■ Data segment:
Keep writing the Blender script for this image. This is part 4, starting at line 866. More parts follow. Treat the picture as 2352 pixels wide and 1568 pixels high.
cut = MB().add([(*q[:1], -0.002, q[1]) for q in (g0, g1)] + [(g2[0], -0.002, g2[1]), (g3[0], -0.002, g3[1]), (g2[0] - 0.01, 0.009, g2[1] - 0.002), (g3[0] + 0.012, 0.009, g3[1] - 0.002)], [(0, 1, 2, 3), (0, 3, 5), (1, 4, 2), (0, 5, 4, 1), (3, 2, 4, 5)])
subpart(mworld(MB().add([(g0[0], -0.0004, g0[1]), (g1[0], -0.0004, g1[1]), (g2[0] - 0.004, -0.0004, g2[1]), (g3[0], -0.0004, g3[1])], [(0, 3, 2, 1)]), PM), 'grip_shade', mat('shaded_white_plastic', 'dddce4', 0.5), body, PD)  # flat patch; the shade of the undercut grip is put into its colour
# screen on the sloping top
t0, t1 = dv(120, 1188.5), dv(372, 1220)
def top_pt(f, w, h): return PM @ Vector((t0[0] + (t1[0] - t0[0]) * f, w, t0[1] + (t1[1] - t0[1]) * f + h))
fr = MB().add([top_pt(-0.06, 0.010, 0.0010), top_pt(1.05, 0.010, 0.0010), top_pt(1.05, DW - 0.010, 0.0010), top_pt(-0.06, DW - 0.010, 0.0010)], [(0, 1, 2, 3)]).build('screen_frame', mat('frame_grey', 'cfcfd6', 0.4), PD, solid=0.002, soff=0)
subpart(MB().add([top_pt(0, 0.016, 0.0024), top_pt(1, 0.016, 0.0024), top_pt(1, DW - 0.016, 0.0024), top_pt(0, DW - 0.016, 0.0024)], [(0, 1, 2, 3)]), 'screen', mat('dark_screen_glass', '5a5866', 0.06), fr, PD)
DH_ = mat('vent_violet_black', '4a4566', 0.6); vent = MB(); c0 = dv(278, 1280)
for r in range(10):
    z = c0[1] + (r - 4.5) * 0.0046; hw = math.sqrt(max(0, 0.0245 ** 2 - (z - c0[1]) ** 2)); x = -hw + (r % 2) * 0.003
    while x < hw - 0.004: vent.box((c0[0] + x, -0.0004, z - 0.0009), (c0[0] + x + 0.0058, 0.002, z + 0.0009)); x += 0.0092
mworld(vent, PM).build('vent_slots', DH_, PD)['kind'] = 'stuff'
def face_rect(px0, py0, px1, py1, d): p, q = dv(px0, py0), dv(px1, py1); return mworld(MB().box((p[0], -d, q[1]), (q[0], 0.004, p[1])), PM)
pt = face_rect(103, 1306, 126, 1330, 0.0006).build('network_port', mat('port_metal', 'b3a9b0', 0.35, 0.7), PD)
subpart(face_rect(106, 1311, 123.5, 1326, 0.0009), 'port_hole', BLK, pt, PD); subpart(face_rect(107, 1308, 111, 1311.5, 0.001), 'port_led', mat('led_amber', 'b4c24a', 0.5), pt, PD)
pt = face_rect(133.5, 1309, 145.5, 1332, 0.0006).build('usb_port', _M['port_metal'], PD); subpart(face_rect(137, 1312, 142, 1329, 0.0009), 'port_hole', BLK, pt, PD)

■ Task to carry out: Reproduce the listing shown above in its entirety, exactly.

■ Problem solution:
Keep writing the Blender script for this image. This is part 4, starting at line 866. More parts follow. Treat the picture as 2352 pixels wide and 1568 pixels high.
cut = MB().add([(*q[:1], -0.002, q[1]) for q in (g0, g1)] + [(g2[0], -0.002, g2[1]), (g3[0], -0.002, g3[1]), (g2[0] - 0.01, 0.009, g2[1] - 0.002), (g3[0] + 0.012, 0.009, g3[1] - 0.002)], [(0, 1, 2, 3), (0, 3, 5), (1, 4, 2), (0, 5, 4, 1), (3, 2, 4, 5)])
subpart(mworld(MB().add([(g0[0], -0.0004, g0[1]), (g1[0], -0.0004, g1[1]), (g2[0] - 0.004, -0.0004, g2[1]), (g3[0], -0.0004, g3[1])], [(0, 3, 2, 1)]), PM), 'grip_shade', mat('shaded_white_plastic', 'dddce4', 0.5), body, PD)  # flat patch; the shade of the undercut grip is put into its colour
# screen on the sloping top
t0, t1 = dv(120, 1188.5), dv(372, 1220)
def top_pt(f, w, h): return PM @ Vector((t0[0] + (t1[0] - t0[0]) * f, w, t0[1] + (t1[1] - t0[1]) * f + h))
fr = MB().add([top_pt(-0.06, 0.010, 0.0010), top_pt(1.05, 0.010, 0.0010), top_pt(1.05, DW - 0.010, 0.0010), top_pt(-0.06, DW - 0.010, 0.0010)], [(0, 1, 2, 3)]).build('screen_frame', mat('frame_grey', 'cfcfd6', 0.4), PD, solid=0.002, soff=0)
subpart(MB().add([top_pt(0, 0.016, 0.0024), top_pt(1, 0.016, 0.0024), top_pt(1, DW - 0.016, 0.0024), top_pt(0, DW - 0.016, 0.0024)], [(0, 1, 2, 3)]), 'screen', mat('dark_screen_glass', '5a5866', 0.06), fr, PD)
DH_ = mat('vent_violet_black', '4a4566', 0.6); vent = MB(); c0 = dv(278, 1280)
for r in range(10):
    z = c0[1] + (r - 4.5) * 0.0046; hw = math.sqrt(max(0, 0.0245 ** 2 - (z - c0[1]) ** 2)); x = -hw + (r % 2) * 0.003
    while x < hw - 0.004: vent.box((c0[0] + x, -0.0004, z - 0.0009), (c0[0] + x + 0.0058, 0.002, z + 0.0009)); x += 0.0092
mworld(vent, PM).build('vent_slots', DH_, PD)['kind'] = 'stuff'
def face_rect(px0, py0, px1, py1, d): p, q = dv(px0, py0), dv(px1, py1); return mworld(MB().box((p[0], -d, q[1]), (q[0], 0.004, p[1])), PM)
pt = face_rect(103, 1306, 126, 1330, 0.0006).build('network_port', mat('port_metal', 'b3a9b0', 0.35, 0.7), PD)
subpart(face_rect(106, 1311, 123.5, 1326, 0.0009), 'port_hole', BLK, pt, PD); subpart(face_rect(107, 1308, 111, 1311.5, 0.001), 'port_led', mat('led_amber', 'b4c24a', 0.5), pt, PD)
pt = face_rect(133.5, 1309, 145.5, 1332, 0.0006).build('usb_port', _M['port_metal'], PD); subpart(face_rect(137, 1312, 142, 1329, 0.0009), 'port_hole', BLK, pt, PD)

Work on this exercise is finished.